EXERCISE →
In the material below, please retype the lines from the very first through the one with "COL = S.collection", exactly and without pictures.

··· GIVEN MATERIAL ···

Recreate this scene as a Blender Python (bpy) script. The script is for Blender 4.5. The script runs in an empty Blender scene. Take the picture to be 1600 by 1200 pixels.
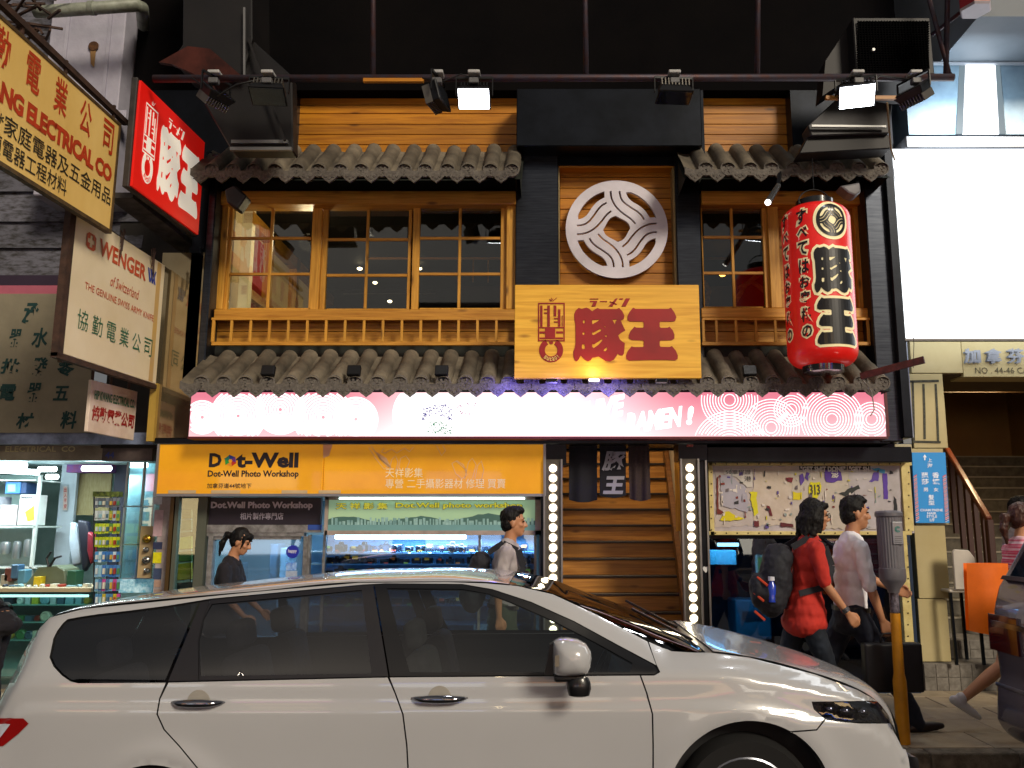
import bpy, bmesh, math, random
from mathutils import Vector, Matrix, noise
from mathutils.geometry import delaunay_2d_cdt
random.seed(7)
R = math.radians
S = bpy.context.scene
COL = S.collection

# ---------------------------------------------------------------- camera
PITCH, F, CX, CY, H = R(9.53), 1311.0, 855.0, 600.0, 1.72
cam = bpy.data.cameras.new('camera'); cam.sensor_width = 36; cam.lens = F / 1600 * 36
cam.shift_x = -55 / 1600; cam.clip_end = 500; cam.clip_start = 0.05
co = bpy.data.objects.new('camera', cam); COL.objects.link(co)
co.location = (0, 0, H); co.rotation_euler = (math.pi / 2 + PITCH, 0, 0)
S.camera = co
# ---------------------------------------------------------------- night sky, city glow
W = bpy.data.worlds.new('World'); S.world = W; W.use_nodes = True
nt = W.node_tree; bg = nt.nodes['Background']
sky = nt.nodes.new('ShaderNodeTexSky'); sky.sky_type = 'NISHITA'; sky.sun_disc = False
sky.sun_elevation = R(38); sky.sun_rotation = R(200); sky.air_density = 1.0; sky.dust_density = 3.0
mixn = nt.nodes.new('ShaderNodeMix'); mixn.data_type = 'RGBA'; mixn.inputs[0].default_value = 0.75
mixn.inputs[7].default_value = (4.0, 3.8, 3.6, 1)
nt.links.new(sky.outputs[0], mixn.inputs[6]); nt.links.new(mixn.outputs[2], bg.inputs[0])
bg.inputs[1].default_value = 0.04
sun = bpy.data.lights.new('sun', 'SUN'); sun.energy = 3.0; sun.angle = R(16); sun.color = (1.0, 0.88, 0.70)
so = bpy.data.objects.new('sun', sun); COL.objects.link(so)
d = Vector((-0.52, 0.75, -0.50)).normalized()
so.rotation_euler = d.to_track_quat('-Z', 'Y').to_euler()
S.view_settings.view_transform = 'Standard'; S.view_settings.look = 'None'
S.view_settings.exposure = 0; S.view_settings.gamma = 1
S.cycles.max_bounces = 6; S.cycles.transparent_max_bounces = 12; S.cycles.glossy_bounces = 3
S.cycles.transmission_bounces = 3; S.cycles.diffuse_bounces = 3
S.cycles.sample_clamp_indirect = 3.0; S.cycles.use_denoising = True
S.cycles.caustics_reflective = False; S.cycles.caustics_refractive = False

# ---------------------------------------------------------------- pixel rays at real depths
SP, CP = math.sin(PITCH), math.cos(PITCH)
def ray(px, py):
    u = (px - CX) / F; v = (CY - py) / F
    return Vector((u, CP - v * SP, SP + v * CP))
CAM = Vector((0, 0, H))
def P(px, py, Y): r = ray(px, py); return CAM + r * (Y / r.y)
def PX(px, py, X): r = ray(px, py); return CAM + r * (X / r.x)
def PZ(px, py, Z): r = ray(px, py); return CAM + r * ((Z - H) / r.z)
def proj(p):
    q = p - CAM; d_ = q.y * CP + q.z * SP; up = -q.y * SP + q.z * CP
    return CX + F * q.x / d_, CY - F * up / d_

# ---------------------------------------------------------------- materials
def lin(h):
    if not isinstance(h, str): return tuple(h)
    h = h.lstrip('#'); o = []
    for i in (0, 2, 4):
        c = int(h[i:i + 2], 16) / 255
        o.append(c / 12.92 if c <= .04045 else ((c + .055) / 1.055) ** 2.4)
    return tuple(o)
MATS = {}
def mat(name, col='808080', rough=.5, metal=0., col2=None, ns=4., cov=.5, soft=.15, stretch=(1, 1, 1), bump=0., bs=40.,
        emit=None, es=0., coat=0., alpha=None, rnd=0., trans=0., ior=1.45, det=5., vary=.08):
    if name in MATS: return MATS[name]
    m = bpy.data.materials.new(name); m.use_nodes = True; t = m.node_tree; n = t.nodes; L = t.links
    b = n['Principled BSDF']
    b.inputs['Base Color'].default_value = (*lin(col), 1); b.inputs['Roughness'].default_value = rough
    b.inputs['Metallic'].default_value = metal; b.inputs['IOR'].default_value = ior
    if coat: b.inputs['Coat Weight'].default_value = coat; b.inputs['Coat Roughness'].default_value = .04
    if trans: b.inputs['Transmission Weight'].default_value = trans
    tc = n.new('ShaderNodeTexCoord'); mp = n.new('ShaderNodeMapping'); mp.inputs['Scale'].default_value = stretch
    L.new(tc.outputs['Object'], mp.inputs[0])
    oi = n.new('ShaderNodeObjectInfo')
    vm = n.new('ShaderNodeVectorMath'); vm.operation = 'MULTIPLY_ADD'
    cx = n.new('ShaderNodeCombineXYZ')
    for i in range(3): L.new(oi.outputs['Random'], cx.inputs[i])
    L.new(cx.outputs[0], vm.inputs[0]); vm.inputs[1].default_value = (37, 17, 23); L.new(mp.outputs[0], vm.inputs[2])
    vec = vm.outputs[0]
    if col2 is not None or vary:
        no = n.new('ShaderNodeTexNoise'); no.inputs['Scale'].default_value = ns; no.inputs['Detail'].default_value = det
        no.inputs['Roughness'].default_value = .62
        L.new(vec, no.inputs['Vector'])
        rp = n.new('ShaderNodeMapRange'); c0 = .5 + (.5 - cov) * .5
        rp.inputs[1].default_value = c0 - soft; rp.inputs[2].default_value = c0 + soft
        L.new(no.outputs[0], rp.inputs[0])
        mx = n.new('ShaderNodeMix'); mx.data_type = 'RGBA'
        c = lin(col); mx.inputs[6].default_value = (*c, 1)
        c2 = lin(col2) if col2 is not None else tuple(max(0, x * (1 - 2 * vary)) for x in c)
        mx.inputs[7].default_value = (*c2, 1)
        L.new(rp.outputs[0], mx.inputs[0]); out = mx.outputs[2]
        if rnd:
            hs = n.new('ShaderNodeHueSaturation'); ml = n.new('ShaderNodeMapRange')
            ml.inputs[3].default_value = 1 - rnd; ml.inputs[4].default_value = 1 + rnd
            L.new(oi.outputs['Random'], ml.inputs[0]); L.new(ml.outputs[0], hs.inputs['Value']); L.new(out, hs.inputs['Color']); out = hs.outputs[0]
        L.new(out, b.inputs['Base Color'])
    if bump:
        nb = n.new('ShaderNodeTexNoise'); nb.inputs['Scale'].default_value = bs; nb.inputs['Detail'].default_value = 4
        L.new(vec, nb.inputs['Vector']); bp = n.new('ShaderNodeBump'); bp.inputs['Strength'].default_value = bump
        bp.inputs['Distance'].default_value = .01
        L.new(nb.outputs[0], bp.inputs['Height']); L.new(bp.outputs[0], b.inputs['Normal'])
    if emit is not None:
        b.inputs['Emission Color'].default_value = (*lin(emit), 1); b.inputs['Emission Strength'].default_value = es
    if alpha is not None: b.inputs['Alpha'].default_value = alpha
    MATS[name] = m; return m
def glass(name, tint='ffffff', refl=.12, rough=.02, haze=0., hcol='808080'):
    """thin pane: mostly transparent, fresnel reflection, optional film of dust"""
    if name in MATS: return MATS[name]
    m = bpy.data.materials.new(name); m.use_nodes = True; t = m.node_tree; n = t.nodes; L = t.links
    n.remove(n['Principled BSDF']); o = n['Material Output']
    tr = n.new('ShaderNodeBsdfTransparent'); tr.inputs[0].default_value = (*lin(tint), 1)
    gl = n.new('ShaderNodeBsdfGlossy'); gl.inputs[1].default_value = rough
    lw = n.new('ShaderNodeFresnel')
    ge = n.new('ShaderNodeNewGeometry'); io = n.new('ShaderNodeMapRange'); io.inputs[3].default_value = 1.5; io.inputs[4].default_value = 1 / 1.5
    L.new(ge.outputs['Backfacing'], io.inputs[0]); L.new(io.outputs[0], lw.inputs[0])
    ml = n.new('ShaderNodeMath'); ml.operation = 'MULTIPLY_ADD'; ml.inputs[1].default_value = 1.1; ml.inputs[2].default_value = refl
    ml.use_clamp = True
    mx = n.new('ShaderNodeMixShader'); L.new(lw.outputs[0], ml.inputs[0]); L.new(ml.outputs[0], mx.inputs[0])
    L.new(tr.outputs[0], mx.inputs[1]); L.new(gl.outputs[0], mx.inputs[2]); last = mx.outputs[0]
    if haze:
        df = n.new('ShaderNodeBsdfDiffuse'); df.inputs[0].default_value = (*lin(hcol), 1)
        m2 = n.new('ShaderNodeMixShader'); m2.inputs[0].default_value = haze
        L.new(last, m2.inputs[1]); L.new(df.outputs[0], m2.inputs[2]); last = m2.outputs[0]
    L.new(last, o.inputs[0]); MATS[name] = m; return m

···

OUTPUT BELOW →
Recreate this scene as a Blender Python (bpy) script. The script is for Blender 4.5. The script runs in an empty Blender scene. Take the picture to be 1600 by 1200 pixels.
import bpy, bmesh, math, random
from mathutils import Vector, Matrix, noise
from mathutils.geometry import delaunay_2d_cdt
random.seed(7)
R = math.radians
S = bpy.context.scene
COL = S.collection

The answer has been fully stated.